Al entrar a la sala, me ofrecieron un catre y comida caliente que en un principio rechacé, sin lograr darles una razón, pues nadie hablaba inglés de los que estaban ahí. No quería abusar de dicha solidaridad, y sentía que si aceptaba el catre y la comida que me ofrecían significaba dejar a alguien por fuera que realmente lo necesitara, pues no había ningún puesto de comidas abierto a esa hora, y el frío que hacía rozaba los -3ºC. Finalmente, una persona habló en inglés conmigo y logré explicarle todo, y esta persona me ofreció quedarme para que no aguantara el frío que hacía afuera. Me acomodé, y después traté de ayudar un poco a los voluntarios repartiendo alimentos a los demás y permitiendo que una persona hiciera una llamada desde mi celular. Es admirable la labor de esos voluntarios al ponerle buena cara a toda la tristeza que rodeaba esa sala, pues el mismo efecto que tuve en el vagón del tren con la familia, lo vi multiplicado aquí en todas las caras de las personas que iban llegando.
La carga de la situación, sumado con el peso emocional de recorrer Auschwitz y el cansancio de la hora, me hicieron sentirme como si fuese un ucraniano más en esa noche, con mucho peso sobre las espaldas, pero también con una disposición de continuar adelante en busca de algún tipo de esperanza esperanza.
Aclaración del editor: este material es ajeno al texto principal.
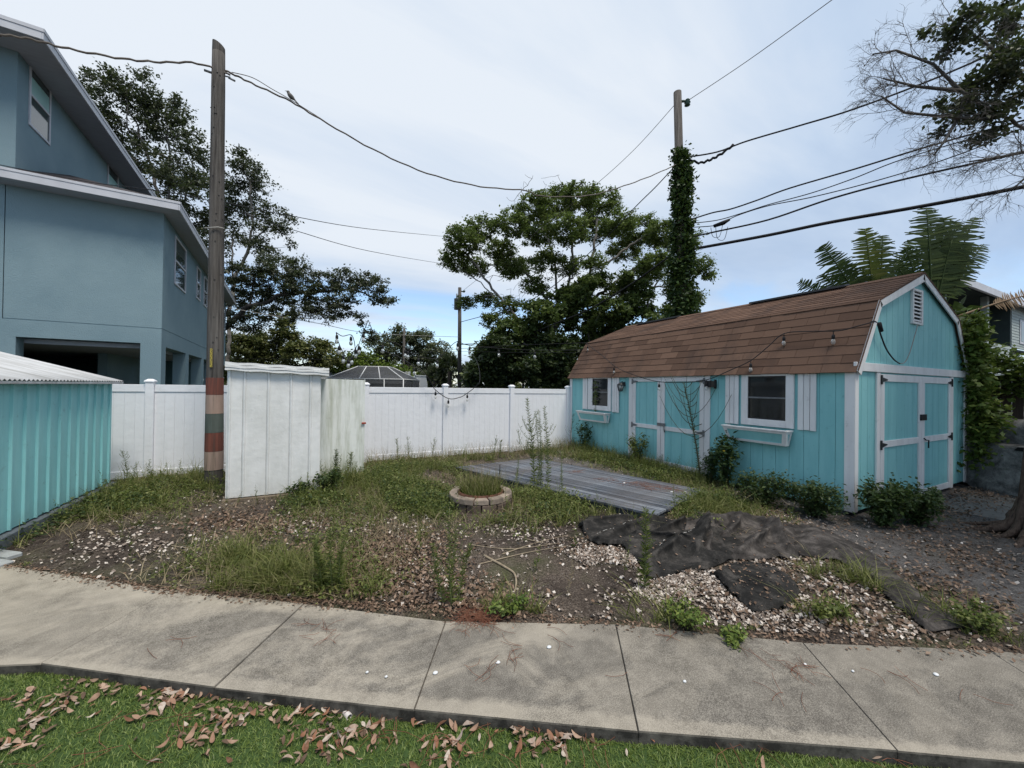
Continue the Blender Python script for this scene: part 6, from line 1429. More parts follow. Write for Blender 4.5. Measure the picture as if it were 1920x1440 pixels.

Me reconfortó saber que la guerra, si bien despierta lo peor de la humanidad, al mismo tiempo suele generar grandes muestras de solidaridad, como esa avalancha de voluntarios que me topé por todo el camino. Ojalá esa misma solidaridad estuviera presente con todas las invasiones y guerras de hoy, empezando por Colombia, que a veces se nos hace tan ajeno el conflicto en las regiones, y simplemente actuamos con indiferencia. Volviendo a aquella noche, siendo entre cinco y seis de la mañana, tomé el siguiente tren para Praga y luego hacia Berlín, sin volver a toparme con una situación similar a lo largo de ese viaje. En la memoria quedó el rostro de tristeza, sobre todo de los más ancianos, quienes retrataban de manera más honesta la situación.